Die Lektüre für den Sommer trifft so allmählich hier ein, schweigen wir jetzt von den Urlaubsschmökern, in denen uns deutsche Krimischaffende aus Italien, Spanien oder Griechenland berichten, betrachten wir die – vielleicht – essentiellen Werke. Einige wenigstens.
Ob essentiell oder nicht: Andrea Maria Schenkels „Tannöd“-Nachfolger ist ein mit Spannung erwartetes Buch. In „Kalteis“ (Edition Nautilus, 152 Seiten, 12,90 €) bleibt sich die Autorin sprachlich und kompositorisch treu, was nun wenig überrascht. Wieder wird ein authentischer Fall (München, 30er Jahre, Mädchenmorde) aus verschiedenen Blickwinkeln beleuchtet, mischen sich Aktenvermerke und Zeugenaussagen, fiktiv verknüpft über die Geschichte eines jungen Mädchens, das vom Land in die Großstadt zieht, der Werdegang eines idealen Opfers.
Andrea Maria Schenkel wird es schwer haben, da braucht man kein Prophet zu sein. Ist „Kalteis“ zu nah an „Tannöd“? Oder zu weit davon entfernt? Wie auch immer: Die einen wird’s garantiert enttäuschen, die andern freuen. Der Überraschungseffekt des Erstlings, der Bonus des Debüts überhaupt, das wird bei „Kalteis“ keine Rolle mehr spielen. Die Kritiker studierens schon, die Normalleser seien auf den August vertröstet, wenn das Büchlein auf den Markt kommen wird – etwas früher als ursprünglich geplant, was natürlich auch marktstrategische Gründe hat, noch ist „Tannöd“ in aller Munde, da wird der Griff zu „Kalteis“ vielleicht zum Reflex.

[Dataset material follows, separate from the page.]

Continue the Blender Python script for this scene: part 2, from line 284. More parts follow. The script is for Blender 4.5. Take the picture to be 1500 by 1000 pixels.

Mit weit weniger medialer Aufmerksamkeit darf wohl Roland Voggenauers „Blut und Wasser“ rechnen, ein Debüt aus dem Pendragonverlag (159 Seiten, 9,90 €), im Untertitel als „Chiemgau-Krimi“ tituliert, was die Sache in die Nähe handelsüblicher „Regionalkrimis“ rückt. Wohl zu Unrecht, wie denn schon Rainer Gross mit seinem ebenfalls bei Pendragon erschienenen „Grafeneck“ hier und da das Unrecht widerfuhr, in die „Tannöd“-Kiste gesteckt zu werden. Ein erstes Anlesen verspricht Interessantes, ein Mordfall aus dem Jahr 1869 wird noch einmal „aufgerollt“.
Ganz aktuell ist Hinrich Matthiesens Thema in „Auch du wirst weinen, Tupamara“ (Quermarkenverlag, 251 Seiten, 16,90 €), wenn mir auch der Titel so gar nicht gefällt, aber bitte, das ist Geschmackssache. Kathrin Schwerdtfeger, Terroristin, für den Mord an zwei amerikanischen GIs verantwortlich, wird nach zwanzig Jahren aus der Haft entlassen. Sie bereut nichts. Was nun den Sohn eines der Getöteten auf den Plan ruft, der Rache will.
Ich habe das Buch noch nicht angelesen, bin aber gespannt, wie Matthiesen es hinkriegt, das aus der bloßen Inhaltsbeschreibung glotzende Stereotypenmuster zu vermeiden. Bald weiß ich mehr – und die werte Leserschaft auch.
Mit, ich gestehe es, einer winzigen Träne im Augenwinkel habe ich gestern Bruno Morchios „Kalter Wind in Genua“ (Unionsverlag, 316 Seiten, 19,90 €) ausgepackt. Eine der letzten Originalveröffentlichungen der metro-Reihe unter der Ägide des geschätzten Herausgebers Thomas Wörtche, wie es weitergeht, das wissen nur die Schweizer Götter des Unionsverlags. Morchios Roman, schreibt Wörtche, sei „sozusagen das Genueser Gegenstück zu Izzos Marseille und Vásquez Montalbáns Barcelona“. Und da man dem Burschen gemeinhin Glauben schenken kann, freuen wir uns schon auf die Lektüre, vielleicht verschwindet ja dann das Wehmutstränchen oder es schwillt zum Strom, weil uns der Gedanke an die metro-Zukunft noch trübsinniger werden lässt.